Interlocuções entre ecofeminismo, trabalho de cuidado e tributação, por Melissa Demari e Tatiana Aguiar

28 de julho, 2025 Jota Por Melissa Demari e Tatiana Aguiar

Para atingir justiça ambiental de gênero, é necessário eliminar estrutura econômica baseada na divisão sexual do trabalho

O trabalho de cuidado constitui-se na realização das tarefas associadas à criação de condições para a sobrevivência humana e em sociedade e à manutenção do sistema capitalista. Tendo por base tal pressuposto, o presente artigo pretende analisar se o desempenho destas funções pode ser afetado pela crise ambiental, e se, em havendo alguma relação entre um e a outra, pode a tributação impactá-la positiva ou negativamente.

As funções de cuidado são historicamente atribuídas às mulheres, validando sua existência perante a sociedade, mediante o custo de prejuízos financeiros e socioemocionais. Ademais, dão sustentação ao desenvolvimento do capitalismo, pois liberam os trabalhadores para vender sua força de trabalho, criando condições para produção de capital, acumulação de riqueza, circulação de bens e renda, consumo etc.

Dados estatísticos apontam que mulheres e meninas dedicam por volta de 2,5 vezes mais horas por dia ao trabalho de cuidado não remunerado do que os homens, representando dois terços das pessoas que trabalham nesse setor. Se a atividade de cuidado fosse remunerada, ela ultrapassaria 40% do PIB em certos países. Essa disparidade afeta o conquista/obtenção dos direitos e oportunidades de mulheres e meninas e impacta o alcance do desenvolvimento sustentável.
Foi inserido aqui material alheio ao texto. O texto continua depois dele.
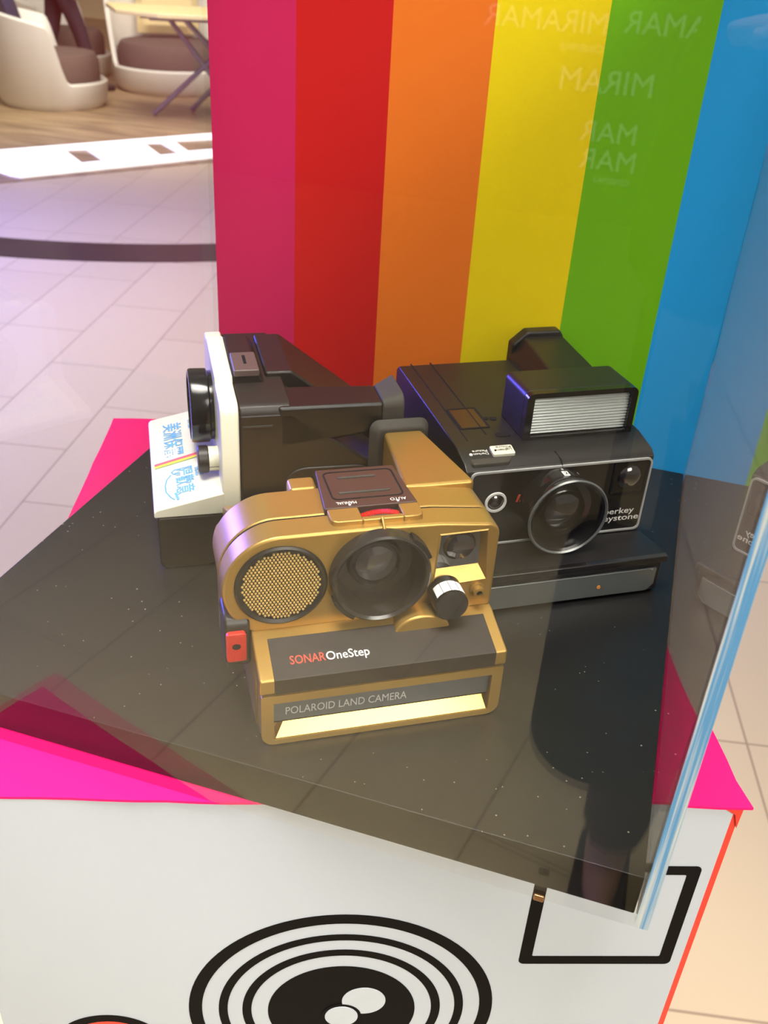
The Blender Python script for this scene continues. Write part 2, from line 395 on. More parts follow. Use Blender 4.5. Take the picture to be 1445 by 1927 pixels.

Cerca de 80% do trabalho doméstico pago no mundo são do sexo feminino.

Silvia Federici aponta que a conquista do trabalho produtivo pela mulher não a libertou do reprodutivo e das funções correlatas, gerando, inclusive uma certa penalização em razão desta acumulação. No que interessa à análise proposta, a interlocução entre o trabalho de cuidado e o meio ambiente foi pensada pelo ecofeminismo, para o qual o controle das mulheres e a dominação da natureza têm a mesma matriz: a cultura patriarcal de dominação, exploração e hierarquização, que subjuga corpos e meio ambiente em prol da acumulação de capital e da manutenção do poder masculino.

A consolidação desse movimento ocorreu na segunda onda do feminismo, com preocupações relativas à preservação do meio ambiente, a partir de reflexões acerca dos direitos reprodutivos, superpopulação e expansão industrial, e sob a perspectiva dos direitos das mulheres. Sob a perspectiva ecofeminista, as mulheres são mais afetadas pela crise ambiental, especialmente em razão do trabalho de cuidado que desempenham.

O uso de agrotóxicos, por exemplo, causa inúmeros danos ao meio ambiente, bem como danos comprovados à saúde. Ao considerar que as mulheres respondem essencialmente pelo cuidado dos enfermos e que são responsáveis pela administração dos recursos domésticos como garantidoras da comida e da água potável, a escassez desses recursos faz com que elas precisem assistir as vítimas de acidentes ambientais, além de serem obrigadas a se deslocarem ainda mais para acessá-los. Ainda, a ONU aponta que, estatisticamente, a violência de gênero também aumenta em casos de crises climáticas.